Will you output all of the data below exactly, omitting the images?

Given material ▸
· · ·

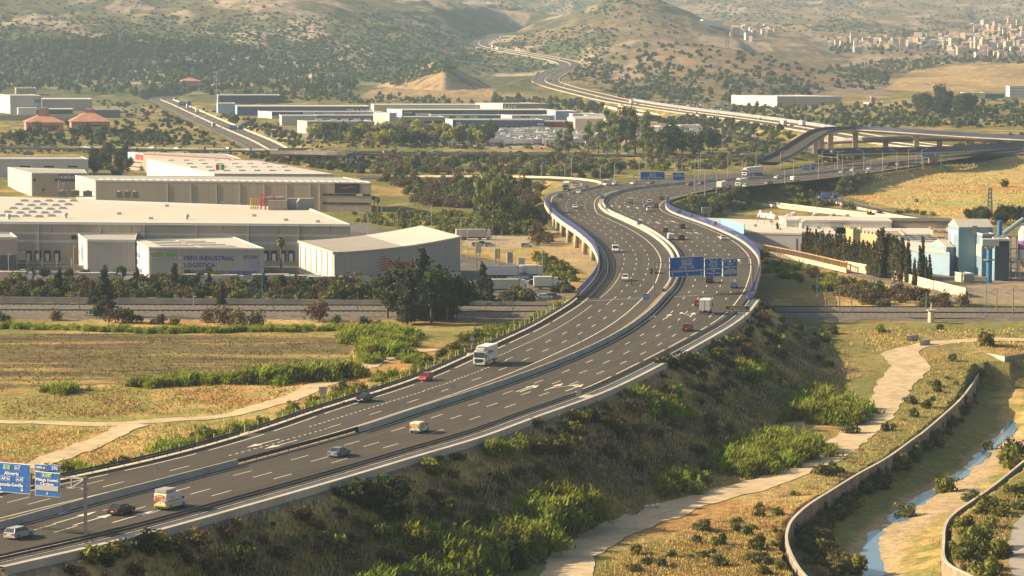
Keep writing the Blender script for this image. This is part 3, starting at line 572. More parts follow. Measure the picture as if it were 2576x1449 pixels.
def wallalong(line, off, h, lab, m=None, cat='barrier', w=.3, z=0, name='concrete_barrier'):
    N, _ = normals2(line); c = line.copy(); c[:, :2] += N*off; c[:, 2] += z; m2 = MB(); m2.sweep(c, [(-w, -.3), (-w*.6, h), (w*.6, h), (w, -.3)]); o = c[0]; ob = loc(m2, o).build(name, m or CONC); ob.location = tuple(o); tag(ob, lab, cat); return ob
CREAM = mat('cream_concrete', (.62,.52,.38), .85, .2, .1)
road(FAR, 15, 15, median=0); 
FARW = mat('weathered_wall', (.42,.36,.27), .85, .2, .1); wallalong(FAR, 0, .75, 'cream median wall of the far motorway climbing the valley', FARW, w=.4); wallalong(FAR, -15.3, .7, 'cream edge wall on the near side of the far motorway', FARW, w=.3); wallalong(FAR, 15.3, .6, 'thin edge wall on the hill side of the far motorway', FARW, w=.3)
k = (FAR[:, 1] > 1850) & (FAR[:, 1] < 2700); wallalong(FAR[k], 15.6, 2.2, 'pale blue noise screen along the far motorway below the used car lot', mat('noise_screen', (.28,.31,.37), .5, .25, .05), 'noise barrier', w=.2, name='noise_screen')
road(TOPL, 12.5, 12.5, median=0); wallalong(TOPL, 0, .9, 'cream median wall of the left background dual carriageway', FARW, w=.35); wallalong(TOPL, 12.8, 1.0, 'cream edge wall on the right of the left background carriageway', CREAM, w=.3)
road(CROSS, 9, 9, median=0); wrail(CROSS[2:60]-np.array([0, 9.5, 0]), 'far rail along the near side of the crossing highway', (.6,), 12); wallalong(CROSS, -8.9, .8, 'low dark barrier along the crossing highway', CONCD, w=.2)
road(SERV, 6, 6, lines=False); road(RAMP, 4.6, 4.6, dashes=False); wallalong(RAMP, -4.9, .9, 'cream barrier of the looping slip road left of the motorway', CREAM)
road(LOOP, 4.6, 4.6, dashes=False); wallalong(LOOP, 4.9, .7, 'low pale barrier round the right hand loop road', CREAM, w=.2); road(SIDE, 7.5, 7.5, median=0); wallalong(SIDE, 8, .9, 'low cream barrier in front of the side road behind the food factory', CREAM); wallalong(SIDE, 0, .9, 'cream median barrier of the side road', CREAM)
road(LOTR, 4, 4, dashes=False)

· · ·

Response for this exercise ▸
Keep writing the Blender script for this image. This is part 3, starting at line 572. More parts follow. Measure the picture as if it were 2576x1449 pixels.
def wallalong(line, off, h, lab, m=None, cat='barrier', w=.3, z=0, name='concrete_barrier'):
    N, _ = normals2(line); c = line.copy(); c[:, :2] += N*off; c[:, 2] += z; m2 = MB(); m2.sweep(c, [(-w, -.3), (-w*.6, h), (w*.6, h), (w, -.3)]); o = c[0]; ob = loc(m2, o).build(name, m or CONC); ob.location = tuple(o); tag(ob, lab, cat); return ob
CREAM = mat('cream_concrete', (.62,.52,.38), .85, .2, .1)
road(FAR, 15, 15, median=0); 
FARW = mat('weathered_wall', (.42,.36,.27), .85, .2, .1); wallalong(FAR, 0, .75, 'cream median wall of the far motorway climbing the valley', FARW, w=.4); wallalong(FAR, -15.3, .7, 'cream edge wall on the near side of the far motorway', FARW, w=.3); wallalong(FAR, 15.3, .6, 'thin edge wall on the hill side of the far motorway', FARW, w=.3)
k = (FAR[:, 1] > 1850) & (FAR[:, 1] < 2700); wallalong(FAR[k], 15.6, 2.2, 'pale blue noise screen along the far motorway below the used car lot', mat('noise_screen', (.28,.31,.37), .5, .25, .05), 'noise barrier', w=.2, name='noise_screen')
road(TOPL, 12.5, 12.5, median=0); wallalong(TOPL, 0, .9, 'cream median wall of the left background dual carriageway', FARW, w=.35); wallalong(TOPL, 12.8, 1.0, 'cream edge wall on the right of the left background carriageway', CREAM, w=.3)
road(CROSS, 9, 9, median=0); wrail(CROSS[2:60]-np.array([0, 9.5, 0]), 'far rail along the near side of the crossing highway', (.6,), 12); wallalong(CROSS, -8.9, .8, 'low dark barrier along the crossing highway', CONCD, w=.2)
road(SERV, 6, 6, lines=False); road(RAMP, 4.6, 4.6, dashes=False); wallalong(RAMP, -4.9, .9, 'cream barrier of the looping slip road left of the motorway', CREAM)
road(LOOP, 4.6, 4.6, dashes=False); wallalong(LOOP, 4.9, .7, 'low pale barrier round the right hand loop road', CREAM, w=.2); road(SIDE, 7.5, 7.5, median=0); wallalong(SIDE, 8, .9, 'low cream barrier in front of the side road behind the food factory', CREAM); wallalong(SIDE, 0, .9, 'cream median barrier of the side road', CREAM)
road(LOTR, 4, 4, dashes=False)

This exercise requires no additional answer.